THE PEOPLE, Respondent, v. CHARLES L. SMITH, Appellant.

COUNSEL

Martin S. Ryan and Llewellyn J. Moses for Appellant.

Earl Warren, Attorney-General, and Bayard Rhone, Deputy Attorney-General, for Respondent.

OPINION

McComb, J.

This is a motion to dismiss an appeal from (1) an order granting probation, and (2) an order denying a motion for a new trial. [36 Cal. App. 2d 362]

These are the essential facts:

May 3, 1939, defendant was found guilty of violating section 501 of the Vehicle Code. May 9, 1939, defendant made a motion for a new trial, which was denied but he was permitted to file an application for probation and the time for the hearing on his application for probation and for pronouncing judgment and sentence was set for May 19, 1939. Thereafter the matters were regularly continued for hearing to and including June 2, 1939, on which date, without pronouncing judgment and sentence, the trial judge granted defendant's application for probation and suspended further proceedings. Defendant gave notice of appeal from the order placing him on probation and also from the previous order of the trial court denying his motion for a new trial.

These are the questions to be determined:

[1] First: Is an order granting probation without the imposition of judgment and sentence an appealable order?

Second: Is there a time limit within which a defendant must give notice of appeal from an order denying his motion for a new trial in a criminal case?

The first question must be answered in the negative. The law is established in California that an order granting probation and suspending the pronouncement of judgment and sentence is not an appealable order. (People v. Noone, 132 Cal. App. 89, 92 [22 PaCal.2d 284]; Hale v. Superior Court, 133 Cal. App. 332, 333 [23 PaCal.2d 1074]; People v. Hartman, 23 Cal. App. 72, 74 [137 P. 611].)

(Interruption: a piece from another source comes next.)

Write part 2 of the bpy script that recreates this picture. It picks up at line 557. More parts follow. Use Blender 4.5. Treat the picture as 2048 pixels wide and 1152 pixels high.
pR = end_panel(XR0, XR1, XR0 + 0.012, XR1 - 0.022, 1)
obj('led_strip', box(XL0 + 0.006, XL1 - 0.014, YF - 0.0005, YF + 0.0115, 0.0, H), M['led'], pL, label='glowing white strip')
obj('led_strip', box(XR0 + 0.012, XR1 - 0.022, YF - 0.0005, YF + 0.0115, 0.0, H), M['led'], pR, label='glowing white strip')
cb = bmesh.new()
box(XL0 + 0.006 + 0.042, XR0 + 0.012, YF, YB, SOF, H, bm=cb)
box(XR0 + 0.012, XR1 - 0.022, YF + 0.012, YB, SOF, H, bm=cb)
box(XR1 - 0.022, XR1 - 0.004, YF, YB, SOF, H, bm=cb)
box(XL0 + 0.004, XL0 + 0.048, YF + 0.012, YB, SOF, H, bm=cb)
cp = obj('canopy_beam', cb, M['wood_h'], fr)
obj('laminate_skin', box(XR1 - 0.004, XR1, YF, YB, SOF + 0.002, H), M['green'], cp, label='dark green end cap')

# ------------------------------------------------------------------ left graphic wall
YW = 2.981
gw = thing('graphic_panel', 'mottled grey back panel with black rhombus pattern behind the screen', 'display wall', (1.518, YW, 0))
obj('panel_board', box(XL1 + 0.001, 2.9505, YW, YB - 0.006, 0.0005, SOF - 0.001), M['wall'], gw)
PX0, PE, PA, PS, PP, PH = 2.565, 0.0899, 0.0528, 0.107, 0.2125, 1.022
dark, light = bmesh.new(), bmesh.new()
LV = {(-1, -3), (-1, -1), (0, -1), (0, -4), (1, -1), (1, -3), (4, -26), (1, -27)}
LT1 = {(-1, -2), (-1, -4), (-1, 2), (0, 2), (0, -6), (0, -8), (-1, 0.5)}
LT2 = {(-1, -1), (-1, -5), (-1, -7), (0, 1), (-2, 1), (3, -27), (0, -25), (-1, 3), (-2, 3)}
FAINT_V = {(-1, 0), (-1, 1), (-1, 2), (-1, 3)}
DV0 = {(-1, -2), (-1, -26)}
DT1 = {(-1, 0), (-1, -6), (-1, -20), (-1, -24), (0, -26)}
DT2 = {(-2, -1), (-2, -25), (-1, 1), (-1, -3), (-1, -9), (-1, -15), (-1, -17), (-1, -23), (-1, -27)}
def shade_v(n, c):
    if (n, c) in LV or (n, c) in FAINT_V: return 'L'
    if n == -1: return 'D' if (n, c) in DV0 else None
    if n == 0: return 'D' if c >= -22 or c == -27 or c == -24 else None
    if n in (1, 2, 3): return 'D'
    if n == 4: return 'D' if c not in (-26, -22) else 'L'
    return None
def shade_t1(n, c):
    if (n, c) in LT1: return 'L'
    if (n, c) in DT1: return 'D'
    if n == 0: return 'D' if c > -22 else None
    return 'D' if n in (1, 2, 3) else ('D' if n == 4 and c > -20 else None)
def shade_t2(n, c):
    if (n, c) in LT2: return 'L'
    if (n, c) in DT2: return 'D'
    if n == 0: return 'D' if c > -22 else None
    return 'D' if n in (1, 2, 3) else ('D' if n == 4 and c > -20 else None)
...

[2] As to the second question, it is our view that a defendant has a reasonable time after denial of his motion for a new trial within which to give notice of appeal therefrom, and that there is no fixed time within which the notice of appeal must be given. Section 1237, subdivision 2, of the Penal Code confers upon a defendant the right to appeal from an order denying his motion for a new trial in a criminal case. However, neither section 1239 nor any other section of the Penal Code fixes a definite time within which a defendant must give notice of an appeal from an order denying his motion for new trial. Therefore, since we may not deprive defendant of a right of review conferred upon him by the legislature, we must apply the rule that is generally applicable when an act may be performed but no time is specified within which it is to be done, to wit, that the act [36 Cal. App. 2d 363] may be performed within a reasonable time. Under this rule a defendant may make a motion for new trial and if denied may apply for probation. Should his application for probation be denied, then judgment and sentence will be imposed and he may appeal from the judgment and have a review of the proceedings resulting in his conviction. On the other hand, should his application for probation be granted the defendant still may have been wrongfully convicted, and by giving notice of appeal from the previous order denying his motion for a new trial he may in the proper appellate tribunal have a review of the proceedings leading to his conviction. This view finds support in the following cases: People v. Hartman, supra, p. 74; Smith v. McCallum, 36 Cal. App. 143, 146 [172 P. 408].

[3] Applying the rule just stated to the facts of the instant case, the record discloses that defendant gave notice of appeal from the order denying his motion for a new trial within a reasonable time after the order was made, to wit, as soon as his application for probation was granted.

For the foregoing reasons the motion to dismiss the appeal from the order placing defendant on probation is granted, and from the order denying his motion for a new trial is denied.

Moore, P. J., and Wood, J., concurred.